Another way supply chain professionals can add value to a distributor's commercial organization is to help inform discounting behavior. It is a pricing best practice to reduce discounts, or to increase prices on products in short supply. As inventory levels go down or order velocity increases, most distributors will want to price differently. Simply having visibility into current stock levels may be insufficient for informing pricing decisions, but insight into the trends, velocity and current stock levels is essential to informing inventory-aware pricing behavior to increase margins.

Competitive Benchmarking

Certainly supply chain organizations add value by understanding actual service costs at the customer level and accurately forecasting service costs on new opportunities. In addition to understanding customer-specific service costs, best-in-class distributors actively benchmark competitor costs.

Distributors know the shipping cost, but do they know what it costs their competitor to make a comparable shipment? There are tough decisions to be made here. If the distributor has a cost position advantage, should they pass that savings on to the customer? Or should they match the competitor's price and keep the savings as incremental margin?

In many industries, competitor supply chain costs can be factored into pricing decisions for dramatic improvements in margin realization. The cost-position advantage can be utilized to win deals and increase share or, in some cases, to increase margins.

Validating Competitive Situations

Another way that supply chain and commercial organizations can increase revenue and margins is through the validation and qualification of competitive situations.

Distributors are constantly responding to competitive pricing situations, and it's important to determine the service level of that price. The best practice is to validate each competitive situation in a structured way to determine the service component and respond appropriately. For example, has the distributor answered these questions?

1. What good is that low price if the delivery won't arrive for three days?

2. Who is the competitor and what is their price?

3. Is that price delivered next day by noon? What services are included?

4. Is that price net of rebates and programs?
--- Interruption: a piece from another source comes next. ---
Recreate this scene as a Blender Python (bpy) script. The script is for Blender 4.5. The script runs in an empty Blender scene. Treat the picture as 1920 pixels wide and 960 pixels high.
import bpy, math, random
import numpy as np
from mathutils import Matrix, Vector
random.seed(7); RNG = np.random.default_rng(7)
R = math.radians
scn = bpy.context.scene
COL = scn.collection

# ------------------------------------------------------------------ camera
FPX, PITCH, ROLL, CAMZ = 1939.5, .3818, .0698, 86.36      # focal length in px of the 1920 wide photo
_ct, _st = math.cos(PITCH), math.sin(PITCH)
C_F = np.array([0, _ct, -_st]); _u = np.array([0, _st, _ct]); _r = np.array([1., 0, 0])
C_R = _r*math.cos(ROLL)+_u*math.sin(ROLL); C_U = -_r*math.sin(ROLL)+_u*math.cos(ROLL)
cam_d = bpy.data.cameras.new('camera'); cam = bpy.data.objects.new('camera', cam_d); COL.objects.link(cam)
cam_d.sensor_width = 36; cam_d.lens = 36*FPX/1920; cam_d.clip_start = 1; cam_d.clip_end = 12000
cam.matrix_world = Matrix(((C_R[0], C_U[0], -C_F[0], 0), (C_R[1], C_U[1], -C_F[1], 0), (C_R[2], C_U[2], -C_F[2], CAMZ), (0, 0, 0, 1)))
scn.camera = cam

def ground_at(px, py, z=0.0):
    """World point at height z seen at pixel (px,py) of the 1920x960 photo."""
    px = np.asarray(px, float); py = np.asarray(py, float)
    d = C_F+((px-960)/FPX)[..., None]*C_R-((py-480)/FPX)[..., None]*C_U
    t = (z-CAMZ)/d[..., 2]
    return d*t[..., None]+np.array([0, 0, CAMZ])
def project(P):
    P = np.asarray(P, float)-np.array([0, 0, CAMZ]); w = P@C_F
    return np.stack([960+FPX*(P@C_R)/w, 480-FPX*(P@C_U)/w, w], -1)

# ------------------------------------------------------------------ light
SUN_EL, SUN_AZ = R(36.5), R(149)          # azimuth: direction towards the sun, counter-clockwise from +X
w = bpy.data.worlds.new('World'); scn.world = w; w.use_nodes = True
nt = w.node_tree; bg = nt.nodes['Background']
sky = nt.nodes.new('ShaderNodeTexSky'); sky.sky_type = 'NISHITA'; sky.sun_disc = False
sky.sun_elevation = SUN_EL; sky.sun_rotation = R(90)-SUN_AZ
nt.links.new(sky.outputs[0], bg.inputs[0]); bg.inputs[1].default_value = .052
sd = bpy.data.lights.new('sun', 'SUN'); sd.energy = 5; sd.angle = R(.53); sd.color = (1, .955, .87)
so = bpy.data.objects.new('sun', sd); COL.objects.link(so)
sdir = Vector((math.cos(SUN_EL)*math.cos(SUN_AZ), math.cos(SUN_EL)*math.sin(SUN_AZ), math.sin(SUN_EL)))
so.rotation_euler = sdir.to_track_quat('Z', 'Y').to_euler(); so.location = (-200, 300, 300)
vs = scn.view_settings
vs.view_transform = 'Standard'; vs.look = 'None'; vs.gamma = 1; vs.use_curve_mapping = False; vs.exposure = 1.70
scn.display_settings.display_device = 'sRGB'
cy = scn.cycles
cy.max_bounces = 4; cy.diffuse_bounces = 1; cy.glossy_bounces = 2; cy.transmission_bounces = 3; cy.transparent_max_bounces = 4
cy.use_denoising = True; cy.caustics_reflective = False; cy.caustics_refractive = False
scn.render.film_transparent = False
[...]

Tracking competitive situations and service levels allows distributors to occasionally call a customer's bluff. If they know the competitor can't deliver the same product/service bundle in the same delivery window, they can price for margin as opposed to share.

Similarly, understanding the customer's cost of use can help increase price and margin realization. If the distributor knows that some customers have very little room for inventory, that knowledge can help them determine a service level and discount strategy for that customer. Because downtime and production delays are more expensive for some customers than others, insight into the extended supply chain can help the commercial team make better pricing decisions.

Conclusion

The days of treating the supply chain as a mere cost center to be allocated are long gone. Today best-in-class distributors continue to take cost out of their supply chains and turn their supply chains into sources of competitive differentiation and profit centers. Better customer-specific costing leads to better allocation of service resources, and better price and margin realization. A close linkage between supply chain insights and commercial decisions helps distributors identify and exploit margin opportunities.